Ang’s research aims to challenge well-received wisdom in academia and policy circles that development requires, as a pre-requisite, legal rational public institutions free from petty predation. Her study of China suggests that at early stages of development, transitional administrative structures, though risky and less-than-ideal, are more pragmatic than “international best practices” that are either incompatible with the realities of developing countries, or worse, may backfire. “While much is already known about the set of first-best governing institutions that support market development, much less is known about second-best options. And China happens to be the richest and most exciting laboratory for the study of these second-best options,” said Professor Ang.

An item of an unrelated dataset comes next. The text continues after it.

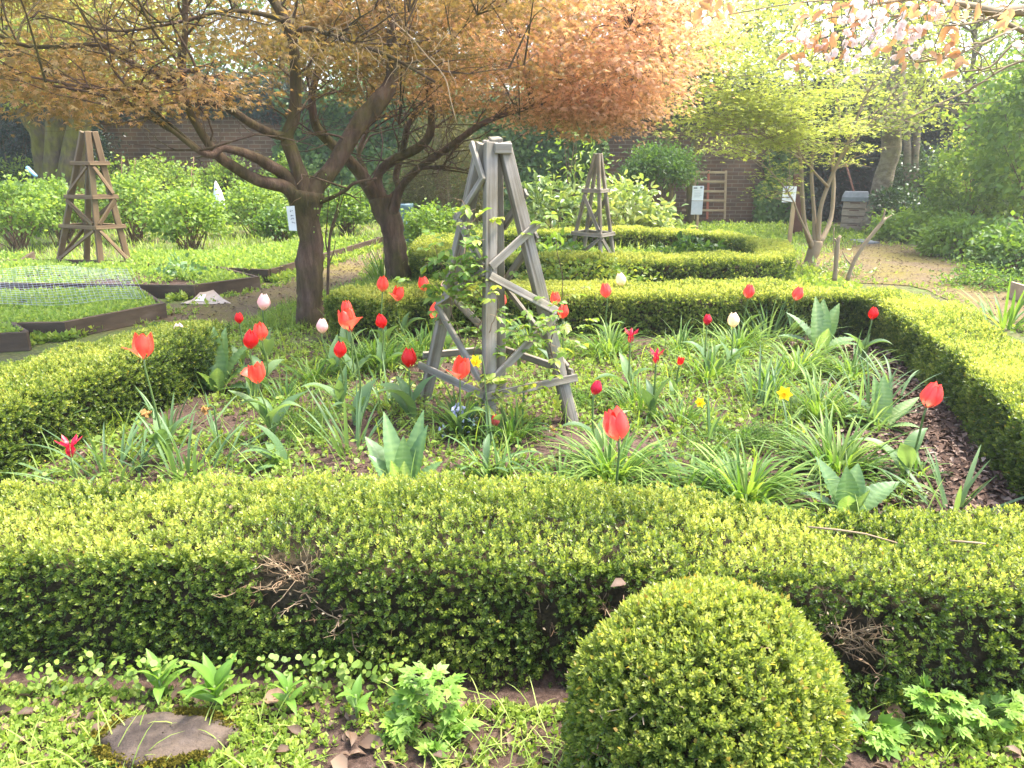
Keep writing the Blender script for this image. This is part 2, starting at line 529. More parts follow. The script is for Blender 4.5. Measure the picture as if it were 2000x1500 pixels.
M['roof'] = rough_mat('grey_felt_roof', [(.3, (.17, .18, .185)), (.7, (.27, .28, .285))], 9, None, .1, .6)
M['rust'] = rough_mat('red_brown_timber', [(.3, (.10, .04, .025)), (.7, (.17, .07, .04))], 7, (1, 1, .2), .2, .8)
M['redpaint'] = rough_mat('red_lath', [(.3, (.42, .11, .06)), (.7, (.5, .16, .1))], 7, None, .1, .7)
M['net'] = rough_mat('blue_net', [(.3, (.30, .33, .42)), (.7, (.38, .41, .50))], 7, None, 0, .6)
M['blueplastic'] = rough_mat('light_blue_plastic', [(.3, (.22, .42, .62)), (.7, (.30, .5, .7))], 7, None, 0, .5)


def brick_mat():
    m, nt, out = nodes('old_brick')
    tc = nt.nodes.new('ShaderNodeTexCoord')
    sp = nt.nodes.new('ShaderNodeSeparateXYZ')
    cb = nt.nodes.new('ShaderNodeCombineXYZ')
    nt.links.new(tc.outputs['Object'], sp.inputs[0])
    nt.links.new(sp.outputs[0], cb.inputs[0])
    nt.links.new(sp.outputs[2], cb.inputs[1])
    b = nt.nodes.new('ShaderNodeTexBrick')
    b.inputs['Scale'].default_value = 1
    b.inputs['Brick Width'].default_value = .26
    b.inputs['Row Height'].default_value = .085
    b.inputs['Mortar Size'].default_value = .008
    b.inputs['Color1'].default_value = (.17, .088, .052, 1)
    b.inputs['Color2'].default_value = (.105, .063, .042, 1)
    b.inputs['Mortar'].default_value = (.22, .175, .125, 1)
    nt.links.new(cb.outputs[0], b.inputs['Vector'])
    n = noise(nt, 1.8, 8)
    r = ramp(nt, [(.3, (.6, .58, .5)), (.7, (1.25, 1.2, 1.1))])
    nt.links.new(n.outputs['Fac'], r.inputs[0])
    mx = nt.nodes.new('ShaderNodeMix')
    mx.data_type = 'RGBA'
    mx.blend_type = 'MULTIPLY'
    mx.inputs[0].default_value = 1
    nt.links.new(b.outputs[0], mx.inputs[6])
    nt.links.new(r.outputs[0], mx.inputs[7])
    p = nt.nodes.new('ShaderNodeBsdfPrincipled')
    p.inputs['Roughness'].default_value = .9
    nt.links.new(mx.outputs[2], p.inputs['Base Color'])
    bp = nt.nodes.new('ShaderNodeBump')
    bp.inputs['Strength'].default_value = .6
    bp.inputs['Distance'].default_value = .012
    bp.invert = True
    nt.links.new(b.outputs['Fac'], bp.inputs['Height'])
    nt.links.new(bp.outputs[0], p.inputs['Normal'])
    nt.links.new(p.outputs[0], out.inputs[0])
    return m


M['brick'] = brick_mat()

# ------------------------------------------------------------------ light, sky, air
SUN_AZ, SUN_EL = math.radians(70), math.radians(64)
w = bpy.data.worlds.new('World')
SC.world = w
w.use_nodes = True
nt = w.node_tree
bg = nt.nodes['Background']
sky = nt.nodes.new('ShaderNodeTexSky')
sky.sky_type = 'NISHITA'
sky.sun_disc = False
sky.sun_elevation = SUN_EL
sky.sun_rotation = SUN_AZ
sky.dust_density = 3.0
sky.air_density = 1.0
sky.ozone_density = .6
nt.links.new(sky.outputs[0], bg.inputs[0])
bg.inputs[1].default_value = .15
sl = bpy.data.lights.new('sun', 'SUN')
sl.energy = 2.25
sl.angle = math.radians(12)
sl.color = (1.0, .95, .86)
so = bpy.data.objects.new('sun', sl)
COL.objects.link(so)
sd = Vector((math.sin(SUN_AZ) * math.cos(SUN_EL), math.cos(SUN_AZ) * math.cos(SUN_EL), math.sin(SUN_EL)))
so.rotation_euler = sd.to_track_quat('Z', 'Y').to_euler()
so.location = (6, 8, 12)
SC.view_settings.view_transform = 'Standard'
SC.view_settings.look = 'None'
SC.view_settings.exposure = 2.45
SC.view_settings.gamma = 1
SC.cycles.max_bounces = 8
SC.cycles.diffuse_bounces = 4
SC.cycles.glossy_bounces = 2
SC.cycles.transmission_bounces = 6
SC.cycles.transparent_max_bounces = 4
SC.cycles.volume_bounces = 0
SC.cycles.sample_clamp_indirect = 6
SC.cycles.use_denoising = True
SC.cycles.caustics_reflective = False
SC.cycles.caustics_refractive = False

# ------------------------------------------------------------------ ground sheets


def sheet(name, poly, z, mat, bumpy=.0, res=.12, kind='structure', seed=0):
    """a sheet over an irregular outline, finely divided"""
    poly = np.asarray(poly, float)[:, :2]
    bm = bmesh.new()
    vs = [bm.verts.new((p[0], p[1], z)) for p in poly]
    f = bm.faces.new(vs)
    if f.normal.z < 0:
        f.normal_flip()
    bmesh.ops.triangulate(bm, faces=[f])
    me = bpy.data.meshes.new(name)
    bm.normal_update()
    bm.to_mesh(me)
    bm.free()
    me.materials.append(mat)
    o = bpy.data.objects.new(name, me)
    COL.objects.link(o)
    return tag(o, kind=kind)


def wobble(poly, n, amp, closed=True, seed=0):
    p = smooth_line(np.asarray(poly, float)[:, :2], n, closed)
    nz = np.stack([vnoise(np.c_[p, np.full(len(p), seed)], 2.0), vnoise(np.c_[p, np.full(len(p), seed + 9.)], 2.0)], 1) - .5
    nz2 = np.stack([vnoise(np.c_[p, np.full(len(p), seed)], 9.0), vnoise(np.c_[p, np.full(len(p), seed + 9.)], 9.0)], 1) - .5
    return p + nz * amp * 2 + nz2 * amp * .7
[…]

Teaching and Courses on China
Prof. Ang is currently teaching an undergraduate course on China, “State and Market in Contemporary China” and a graduate seminar, “Comparative Politics and Reform in China.” Her more recent projects explore patterns of regulatory inspections, how connections with the state influences firms’ operations and use of law, as well as the changing economic role of local governments.
About Yuen Yuen Ang
Ang received a Ph.D. in Political Science at Stanford University in January 2010. Her dissertation was titled “State, Market, and Bureau-Contracting in Reform China.” She graduated from Colorado College in 2002, focusing then on political theory, with Summa Cum Laude. Before plunging into her study of state bureaucracies in China, she had served as a civil servant in the Ministry of Trade & Industry in Singapore, during which she was involved in negotiations of the ASEAN-China free trade agreement.